Apropos klasycznego designu blackatowego... Stałem się niedawno dumnym posiadaczem sławnej forumowej failmachine i jestem więcej niż zadowolony. Wiosło jest po prostu stworzone do spuszczania łomotu No i jest ultralekkie, za co duży plus.
Tylko te gałki hipshota... Nie mogę tego cholerstwa ściągnąć. Pięciokątne imbusy pozdrawiają
Poszukam w domu, może mi jakieś zostały hipshotowe imbusy.
Poszukaj proszę dobry człowieku. Będę niezmiernie wdzięczny.

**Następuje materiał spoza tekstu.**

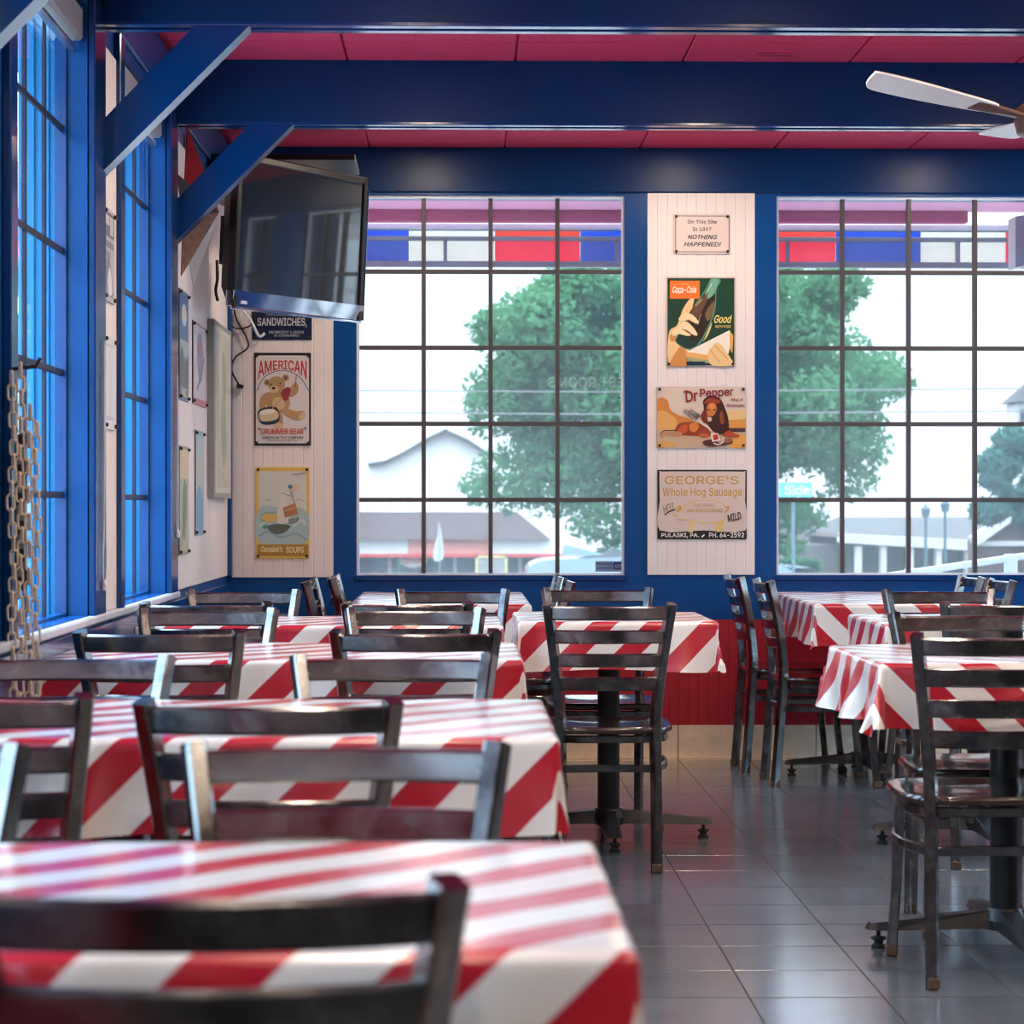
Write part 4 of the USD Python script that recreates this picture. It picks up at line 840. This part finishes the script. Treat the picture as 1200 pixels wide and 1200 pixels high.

Co do samej gity, to powiem Wam, że naprawdę sporo gitar przeszło mi przez ręce na przestrzeni ostatnich 2 lat (około 30 sztuk na własność, drugie tyle ograne). Ale wrażenie zrobiło jedynie kilka, w tym moje ostatnie trzy nabytki, czyli Carvin DC 600, Framus Panthera Pro oraz właśnie Blackat. O ile na takim framusie trzeba się mocno napocić, żeby coś zagrać (odwzajemnia się brzmieniem), o tyle blackat gra praktycznie sam - przynajmniej takie ma się wrażenie. Kto nie ograł, to polecam koniecznie.
Znalazłem, w sumie, tak na dobrą sprawę, to zwykły 1,5 mm wchodzi.
Próbowałem wszystkich, jakie mam. Bez skutku... Istnieje także opcja użycia płaskiego śrubokrętu, ale to mało pro i nie chcę wyrobić śruby
Apropos klasycznego designu blackatowego... Stałem się niedawno dumnym posiadaczem sławnej forumowej failmachine i jestem więcej niż zadowolony. Wiosło jest po prostu stworzone do spuszczania łomotu No i jest ultralekkie, za co duży plus.
Tylko te gałki hipshota... Nie mogę tego cholerstwa ściągnąć. Pięciokątne imbusy pozdrawiają
Ja następny w kolejce. Hajsik w świnkę już zapakowany . Tylko daj sygnał
@Didejek nie masz tam gdzieś jeszcze jakiejś co ci dłuto zeszło?
Na razie wiosło zostaje ze mną. Ale jak będę puszczał, to na pewno się dowiesz
Z reguły wiosła nie zostają u mnie dłużej niż 3 miesiące, ale teraz kroi mi się kapela, to raczej trochę przystopuję z testowaniem nowych instrumentów.